Nicholas Kristof's Offer

Monday, January 6, 2014

In his column in yesterday's NY Times, Nicholas Kristof invited readers to suggest neglected issues for coverage in 2014 and post them on his blog (nytimes.com/ontheground), so I did. Here is my submission:

Every child should have the right to grow up in a family, an opportunity to thrive rather than just survive. One might expect that this sentiment would enjoy widespread support and one would be wrong.

I applaud you for raising the question of neglected topics. There is no more neglected topic than the fate of 143,000,000 orphans around the world. These children have no voice; they epitomize the word "neglected".

Those of us in the field of international child welfare believe that the cause of the orphan is among the most compelling of our time. Yet we have been unable to raise public awareness and elevate the global orphan crisis as a priority issue in Washington.

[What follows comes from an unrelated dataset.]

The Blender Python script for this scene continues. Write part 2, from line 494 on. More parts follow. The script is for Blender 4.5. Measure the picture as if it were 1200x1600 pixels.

Perhaps the biggest barrier to confronting this crisis are the misguided policies of our own Department of State. Interestingly enough, legislation has been proposed by courageous Congressional leaders (co-sponsored by a bipartisan coalition) to make changes that would result in our government being an advocate for, rather than a barrier against, the rights of children to grow up in families.

Our government is not the only barrier. We witnessed this a year ago in Russia when the orphans of that country were used as political pawns in a game of chess with the U.S. Who were the losers in that game? Children who are still stuck in orphanages when good, caring parents were poised to adopt them.

While Russia's shutdown of international adoption was the most overt move of its kind, it's really become the norm as nationalism trumps what's in the best interest of children almost everywhere.

My hope is that those working against the right of a child to grow up in a family are exposed in 2014, that public awareness of this global tragedy becomes outrage, and that the outrage produces real change on behalf of millions of children who today are without hope.

(It appears that you can go onto Kristof's blog and there is a readers' choice tab. Perhaps if enough people choose this topic, he'll investigate it and write about it.)